Write out all lines holding the word "part".

## THE INPUT
______

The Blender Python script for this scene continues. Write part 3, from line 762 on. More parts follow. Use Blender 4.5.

______

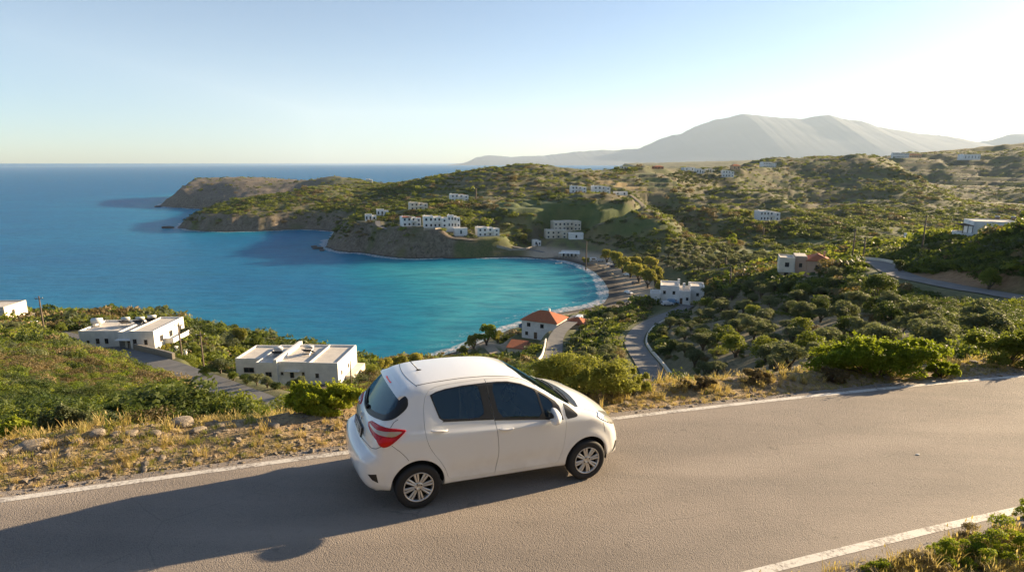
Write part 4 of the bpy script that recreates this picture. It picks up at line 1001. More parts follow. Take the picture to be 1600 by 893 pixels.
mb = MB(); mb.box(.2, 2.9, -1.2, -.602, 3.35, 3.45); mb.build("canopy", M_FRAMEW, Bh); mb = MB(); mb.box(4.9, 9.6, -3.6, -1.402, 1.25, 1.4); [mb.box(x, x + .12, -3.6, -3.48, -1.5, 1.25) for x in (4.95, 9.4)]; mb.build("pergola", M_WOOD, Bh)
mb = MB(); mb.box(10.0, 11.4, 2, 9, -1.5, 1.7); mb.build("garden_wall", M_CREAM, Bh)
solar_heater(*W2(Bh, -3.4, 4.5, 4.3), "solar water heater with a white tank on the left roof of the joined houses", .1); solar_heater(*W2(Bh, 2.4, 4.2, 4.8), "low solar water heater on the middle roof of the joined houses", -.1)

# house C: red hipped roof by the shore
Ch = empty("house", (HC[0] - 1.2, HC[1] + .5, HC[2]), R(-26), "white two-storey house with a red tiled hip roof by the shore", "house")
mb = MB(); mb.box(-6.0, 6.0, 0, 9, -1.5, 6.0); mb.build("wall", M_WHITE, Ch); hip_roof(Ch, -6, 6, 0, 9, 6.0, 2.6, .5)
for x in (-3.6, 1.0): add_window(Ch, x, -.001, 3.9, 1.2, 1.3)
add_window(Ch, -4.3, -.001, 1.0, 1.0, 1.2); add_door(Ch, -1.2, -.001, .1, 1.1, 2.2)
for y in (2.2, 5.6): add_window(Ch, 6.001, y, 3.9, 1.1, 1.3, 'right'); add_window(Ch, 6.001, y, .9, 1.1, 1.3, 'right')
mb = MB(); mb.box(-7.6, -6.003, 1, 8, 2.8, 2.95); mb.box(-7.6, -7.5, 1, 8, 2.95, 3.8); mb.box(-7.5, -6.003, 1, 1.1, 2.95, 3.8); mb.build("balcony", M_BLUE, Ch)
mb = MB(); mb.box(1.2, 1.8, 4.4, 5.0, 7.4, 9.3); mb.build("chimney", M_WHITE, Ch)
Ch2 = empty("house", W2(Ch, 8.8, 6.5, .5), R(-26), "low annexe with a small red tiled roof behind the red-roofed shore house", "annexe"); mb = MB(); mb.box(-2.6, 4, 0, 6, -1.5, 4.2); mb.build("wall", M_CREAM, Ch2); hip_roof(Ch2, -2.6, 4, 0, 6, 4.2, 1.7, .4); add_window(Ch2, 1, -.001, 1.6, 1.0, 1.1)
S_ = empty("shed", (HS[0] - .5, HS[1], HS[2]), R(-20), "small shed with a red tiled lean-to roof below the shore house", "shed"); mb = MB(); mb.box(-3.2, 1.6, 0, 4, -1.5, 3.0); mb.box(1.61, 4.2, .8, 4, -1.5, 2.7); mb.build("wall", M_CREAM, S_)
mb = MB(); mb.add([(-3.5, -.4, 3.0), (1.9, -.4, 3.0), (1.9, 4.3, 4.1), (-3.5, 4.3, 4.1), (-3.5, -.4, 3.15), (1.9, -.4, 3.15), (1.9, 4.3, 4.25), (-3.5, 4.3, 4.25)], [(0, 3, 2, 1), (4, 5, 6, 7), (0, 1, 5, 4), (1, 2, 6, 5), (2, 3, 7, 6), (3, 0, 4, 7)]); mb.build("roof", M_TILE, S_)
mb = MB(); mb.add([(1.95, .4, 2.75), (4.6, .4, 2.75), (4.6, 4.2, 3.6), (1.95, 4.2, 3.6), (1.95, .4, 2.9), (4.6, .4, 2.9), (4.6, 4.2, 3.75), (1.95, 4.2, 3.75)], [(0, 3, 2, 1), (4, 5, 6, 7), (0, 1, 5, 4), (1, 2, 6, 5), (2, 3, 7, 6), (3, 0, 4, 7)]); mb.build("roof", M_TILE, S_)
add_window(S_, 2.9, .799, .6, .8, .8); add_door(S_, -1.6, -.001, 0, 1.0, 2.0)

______

## ANSWER TO THE EXERCISE
The Blender Python script for this scene continues. Write part 3, from line 762 on. More parts follow. Use Blender 4.5.
Write part 4 of the bpy script that recreates this picture. It picks up at line 1001. More parts follow. Take the picture to be 1600 by 893 pixels.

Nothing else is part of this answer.